Water, as we know, is life. Without clean and adequate drinking water we could not survive. The privatisation of water, therefore, is the privatisation of life. It is an attempt to commodify human existence, and those who seek to turn human life into a commodity should face the full wrath of the people. The privatisation of water, most painfully experienced by poor women, is intolerable. So too is the oppression and exploitation of women. To have a strong working class, one that can stand up to those that are trying to install pre-paid water meters in poor communities and make us pay for the right to life, we need to be united. Men and women need to stand together against privatisation, cut-offs and the installation of pre-paids and demand free water, education and basic services for the poor. This is why it is vital that we afford the Women and Water Campaign the maximum support it deserves. Because it is not just a campaign for the freedom and dignity of women, as important as that is to the freedom and dignity of all, it is a campaign for the freedom to live.

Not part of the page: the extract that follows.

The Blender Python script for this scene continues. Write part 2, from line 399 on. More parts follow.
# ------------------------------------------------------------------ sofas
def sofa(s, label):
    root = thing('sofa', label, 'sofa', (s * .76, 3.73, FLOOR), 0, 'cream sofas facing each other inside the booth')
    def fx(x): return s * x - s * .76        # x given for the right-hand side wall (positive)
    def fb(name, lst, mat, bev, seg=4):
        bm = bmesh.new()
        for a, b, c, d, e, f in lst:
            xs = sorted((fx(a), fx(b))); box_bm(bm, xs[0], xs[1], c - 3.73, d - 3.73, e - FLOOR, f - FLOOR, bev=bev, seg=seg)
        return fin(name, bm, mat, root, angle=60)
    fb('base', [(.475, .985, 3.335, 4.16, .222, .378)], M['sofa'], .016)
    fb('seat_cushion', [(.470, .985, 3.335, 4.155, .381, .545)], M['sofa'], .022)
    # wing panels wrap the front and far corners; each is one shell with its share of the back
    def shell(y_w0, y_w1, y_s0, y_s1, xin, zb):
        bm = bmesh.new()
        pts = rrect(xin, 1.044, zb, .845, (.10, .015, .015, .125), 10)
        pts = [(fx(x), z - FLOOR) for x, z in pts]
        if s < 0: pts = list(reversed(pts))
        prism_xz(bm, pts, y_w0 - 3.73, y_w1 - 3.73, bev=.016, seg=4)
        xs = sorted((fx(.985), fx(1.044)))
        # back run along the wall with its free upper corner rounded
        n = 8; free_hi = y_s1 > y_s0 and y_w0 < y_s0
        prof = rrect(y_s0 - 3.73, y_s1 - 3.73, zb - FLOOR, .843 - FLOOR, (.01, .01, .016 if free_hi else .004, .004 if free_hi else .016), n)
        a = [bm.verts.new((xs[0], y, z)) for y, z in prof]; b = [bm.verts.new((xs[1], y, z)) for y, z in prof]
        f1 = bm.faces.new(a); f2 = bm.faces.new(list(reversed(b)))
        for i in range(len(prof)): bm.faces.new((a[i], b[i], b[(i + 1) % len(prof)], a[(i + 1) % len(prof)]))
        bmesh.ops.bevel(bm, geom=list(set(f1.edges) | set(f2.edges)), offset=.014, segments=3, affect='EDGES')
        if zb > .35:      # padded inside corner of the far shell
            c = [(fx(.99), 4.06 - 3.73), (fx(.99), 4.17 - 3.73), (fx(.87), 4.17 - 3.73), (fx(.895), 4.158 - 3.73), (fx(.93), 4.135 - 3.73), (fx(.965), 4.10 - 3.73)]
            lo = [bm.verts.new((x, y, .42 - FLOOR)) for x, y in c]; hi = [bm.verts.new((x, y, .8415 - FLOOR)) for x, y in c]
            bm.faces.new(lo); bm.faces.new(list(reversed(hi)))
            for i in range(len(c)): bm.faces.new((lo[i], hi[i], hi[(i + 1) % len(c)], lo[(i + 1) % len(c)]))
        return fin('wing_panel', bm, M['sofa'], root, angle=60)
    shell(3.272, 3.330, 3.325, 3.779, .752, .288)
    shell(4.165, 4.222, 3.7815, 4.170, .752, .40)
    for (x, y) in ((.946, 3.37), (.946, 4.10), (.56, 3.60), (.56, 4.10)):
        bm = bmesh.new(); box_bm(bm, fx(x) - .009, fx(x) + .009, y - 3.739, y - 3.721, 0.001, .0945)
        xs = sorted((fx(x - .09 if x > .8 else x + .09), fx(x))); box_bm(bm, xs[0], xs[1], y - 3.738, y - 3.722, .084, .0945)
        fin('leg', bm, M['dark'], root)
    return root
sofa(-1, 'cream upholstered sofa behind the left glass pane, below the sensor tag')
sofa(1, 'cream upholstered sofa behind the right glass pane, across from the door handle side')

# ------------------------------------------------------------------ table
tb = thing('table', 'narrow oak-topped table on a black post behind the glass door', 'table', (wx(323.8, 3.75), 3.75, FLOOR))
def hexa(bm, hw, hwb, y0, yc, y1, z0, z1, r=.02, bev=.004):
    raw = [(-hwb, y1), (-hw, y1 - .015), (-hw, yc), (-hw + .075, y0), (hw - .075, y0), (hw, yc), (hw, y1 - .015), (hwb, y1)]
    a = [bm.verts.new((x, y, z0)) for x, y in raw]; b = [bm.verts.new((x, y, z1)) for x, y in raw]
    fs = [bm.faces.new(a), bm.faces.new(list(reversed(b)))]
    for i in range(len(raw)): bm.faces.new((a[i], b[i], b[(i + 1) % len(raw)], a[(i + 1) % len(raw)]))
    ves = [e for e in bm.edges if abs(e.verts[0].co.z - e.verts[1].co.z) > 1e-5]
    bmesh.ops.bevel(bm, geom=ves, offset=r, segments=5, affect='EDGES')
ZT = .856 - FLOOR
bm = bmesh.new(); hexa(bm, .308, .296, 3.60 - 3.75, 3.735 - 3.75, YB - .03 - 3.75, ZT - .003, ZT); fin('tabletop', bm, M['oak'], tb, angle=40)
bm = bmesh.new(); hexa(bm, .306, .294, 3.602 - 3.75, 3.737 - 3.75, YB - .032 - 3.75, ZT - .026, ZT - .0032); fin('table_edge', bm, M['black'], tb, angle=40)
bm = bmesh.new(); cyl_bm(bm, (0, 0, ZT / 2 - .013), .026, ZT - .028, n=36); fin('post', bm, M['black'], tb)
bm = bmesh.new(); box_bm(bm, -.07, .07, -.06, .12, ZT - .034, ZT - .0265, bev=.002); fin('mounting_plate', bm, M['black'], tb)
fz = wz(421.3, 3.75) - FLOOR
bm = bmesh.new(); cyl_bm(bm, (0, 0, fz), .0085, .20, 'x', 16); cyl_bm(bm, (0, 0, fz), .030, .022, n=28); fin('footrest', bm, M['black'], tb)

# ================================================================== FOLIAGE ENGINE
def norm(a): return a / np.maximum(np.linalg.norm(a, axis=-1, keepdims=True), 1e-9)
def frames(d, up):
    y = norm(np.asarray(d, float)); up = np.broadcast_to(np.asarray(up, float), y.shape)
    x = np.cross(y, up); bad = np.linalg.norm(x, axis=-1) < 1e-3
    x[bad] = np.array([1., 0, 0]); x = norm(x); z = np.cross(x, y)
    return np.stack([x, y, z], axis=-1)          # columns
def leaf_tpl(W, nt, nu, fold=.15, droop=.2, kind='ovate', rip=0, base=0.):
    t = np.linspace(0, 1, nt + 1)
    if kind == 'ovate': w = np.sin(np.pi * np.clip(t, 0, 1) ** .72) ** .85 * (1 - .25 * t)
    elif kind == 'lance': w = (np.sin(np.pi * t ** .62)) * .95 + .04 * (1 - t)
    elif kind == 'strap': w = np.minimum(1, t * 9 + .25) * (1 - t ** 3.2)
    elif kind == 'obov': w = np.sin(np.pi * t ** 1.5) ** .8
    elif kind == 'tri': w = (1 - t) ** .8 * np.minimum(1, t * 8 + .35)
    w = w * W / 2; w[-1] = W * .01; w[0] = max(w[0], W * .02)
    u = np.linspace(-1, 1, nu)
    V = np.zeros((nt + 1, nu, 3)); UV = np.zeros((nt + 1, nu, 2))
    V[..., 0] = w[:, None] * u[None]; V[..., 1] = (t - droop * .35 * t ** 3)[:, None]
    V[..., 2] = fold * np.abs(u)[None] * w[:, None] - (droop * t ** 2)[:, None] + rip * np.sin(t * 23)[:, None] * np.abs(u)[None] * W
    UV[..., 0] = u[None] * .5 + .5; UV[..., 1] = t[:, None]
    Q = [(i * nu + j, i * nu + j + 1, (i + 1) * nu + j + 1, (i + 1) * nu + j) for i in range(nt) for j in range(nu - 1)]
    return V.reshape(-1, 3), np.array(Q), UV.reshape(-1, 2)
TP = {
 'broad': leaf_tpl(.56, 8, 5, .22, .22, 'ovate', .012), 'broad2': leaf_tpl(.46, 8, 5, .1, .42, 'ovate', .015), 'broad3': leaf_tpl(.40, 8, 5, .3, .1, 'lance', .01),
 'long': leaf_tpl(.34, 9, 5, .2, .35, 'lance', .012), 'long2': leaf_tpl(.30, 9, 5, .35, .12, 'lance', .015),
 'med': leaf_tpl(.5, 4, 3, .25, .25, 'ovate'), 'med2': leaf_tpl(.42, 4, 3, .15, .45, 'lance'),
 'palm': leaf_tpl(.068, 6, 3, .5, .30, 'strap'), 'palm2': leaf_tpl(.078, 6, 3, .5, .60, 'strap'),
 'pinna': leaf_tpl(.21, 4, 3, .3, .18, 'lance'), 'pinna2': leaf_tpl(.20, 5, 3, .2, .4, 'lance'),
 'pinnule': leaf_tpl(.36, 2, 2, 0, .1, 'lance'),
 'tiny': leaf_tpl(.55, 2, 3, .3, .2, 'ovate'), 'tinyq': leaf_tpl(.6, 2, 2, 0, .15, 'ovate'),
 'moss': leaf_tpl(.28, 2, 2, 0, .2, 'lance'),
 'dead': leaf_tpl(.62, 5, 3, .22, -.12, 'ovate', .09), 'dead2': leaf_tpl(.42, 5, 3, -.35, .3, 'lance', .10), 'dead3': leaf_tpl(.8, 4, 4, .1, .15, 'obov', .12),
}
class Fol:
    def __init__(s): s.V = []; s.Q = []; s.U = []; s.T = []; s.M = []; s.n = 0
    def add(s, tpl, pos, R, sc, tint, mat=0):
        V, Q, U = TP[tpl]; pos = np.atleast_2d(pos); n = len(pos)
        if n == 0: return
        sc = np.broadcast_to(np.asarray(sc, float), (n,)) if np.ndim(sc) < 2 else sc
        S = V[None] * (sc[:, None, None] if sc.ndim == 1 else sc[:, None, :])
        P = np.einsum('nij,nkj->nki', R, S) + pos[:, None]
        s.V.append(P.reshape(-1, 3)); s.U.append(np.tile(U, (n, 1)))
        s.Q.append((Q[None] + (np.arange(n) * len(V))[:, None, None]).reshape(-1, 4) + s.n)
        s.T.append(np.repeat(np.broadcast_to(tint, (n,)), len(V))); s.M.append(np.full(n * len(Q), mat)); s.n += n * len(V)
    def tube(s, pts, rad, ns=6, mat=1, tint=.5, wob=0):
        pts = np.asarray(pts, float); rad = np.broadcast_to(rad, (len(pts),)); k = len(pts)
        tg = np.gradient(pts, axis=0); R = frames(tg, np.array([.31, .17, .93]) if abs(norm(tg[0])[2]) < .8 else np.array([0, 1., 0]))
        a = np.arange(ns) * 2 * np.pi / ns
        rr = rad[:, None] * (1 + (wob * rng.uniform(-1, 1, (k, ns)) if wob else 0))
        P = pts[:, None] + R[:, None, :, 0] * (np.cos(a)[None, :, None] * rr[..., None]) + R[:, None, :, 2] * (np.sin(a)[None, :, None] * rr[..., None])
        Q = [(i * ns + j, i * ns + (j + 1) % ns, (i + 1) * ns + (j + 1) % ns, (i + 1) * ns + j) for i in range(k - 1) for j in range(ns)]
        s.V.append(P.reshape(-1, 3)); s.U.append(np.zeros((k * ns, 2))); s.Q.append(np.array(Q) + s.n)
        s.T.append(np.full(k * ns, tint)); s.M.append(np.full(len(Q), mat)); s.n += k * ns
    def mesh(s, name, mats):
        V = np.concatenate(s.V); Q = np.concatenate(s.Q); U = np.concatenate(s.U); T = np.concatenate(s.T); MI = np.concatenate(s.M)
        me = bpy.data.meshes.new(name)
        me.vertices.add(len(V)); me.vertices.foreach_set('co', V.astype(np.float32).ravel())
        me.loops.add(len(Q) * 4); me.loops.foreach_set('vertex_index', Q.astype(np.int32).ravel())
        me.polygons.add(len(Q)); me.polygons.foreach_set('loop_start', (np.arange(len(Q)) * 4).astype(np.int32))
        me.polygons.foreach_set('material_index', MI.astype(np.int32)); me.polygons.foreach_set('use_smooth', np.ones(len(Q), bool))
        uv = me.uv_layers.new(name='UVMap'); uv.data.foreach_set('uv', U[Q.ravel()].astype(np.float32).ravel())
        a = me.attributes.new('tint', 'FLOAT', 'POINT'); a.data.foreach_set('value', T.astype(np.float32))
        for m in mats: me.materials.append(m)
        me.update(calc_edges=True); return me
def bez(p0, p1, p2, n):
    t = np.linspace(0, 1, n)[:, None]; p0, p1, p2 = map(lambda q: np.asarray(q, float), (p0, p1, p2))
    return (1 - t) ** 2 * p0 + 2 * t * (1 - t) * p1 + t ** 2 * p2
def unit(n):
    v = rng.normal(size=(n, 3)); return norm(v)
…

Unfortunately the march to Masondo did not receive this maximum support, and the turnout was less than desirable.

An interesting aspect of this protest was that the vast majority were women. One bus was women only. The usual male speakers and singers remained in the background throughout the protest. There was no male speaker or main singer, and even at the march men remained in the background. They were there to show their support for women in struggle, but they knew that this struggle should be led by the women themselves.

The memorandum was to be handed over to Masondo on dirty old panties, and many women were wearing these old panties over their trousers. Others had pads stuck on their clothes.

Once the protest arrived at the Mayor's office everyone lined up in front of the building and shouted for Masondo to come out. Struggle songs were sung and speeches made, some of them very radical. Women spoke against pre-paid water meters and water cut-offs, accusing Masondo of being a criminal because women don't have enough water for sanitation. The dirty panties were a symbol of not having enough water to wash them. Another reason why Masondo is a criminal is because so many babies die every day because of bad sanitation. After a while a woman, Shirley Mguli from the petition's office came out, not Masondo, to accept the memorandum she thought would be given to her. After more fiery speeches, in which the police and Masondo were ridiculed, many women took off the panties they wore over their trousers or had in their pockets and threw them, all at the same time, at the police and Mguli. There was no memorandum, only dirty panties. A strong statement of poor women.

Altogether it was a very strong message that was sent at this protest, showing how important women are in the struggle against privatisation and for service delivery. Let the struggle not stop there. Protest-marches and delivering memorandums can be a good way to raise awareness and to give the authorities an ultimatum, but the only way to win the struggle for service delivery and dignity is through popular mass direct action and confrontation.

Maximum support to the Women and Water Campaign! Destroy the meters and enjoy free water for all!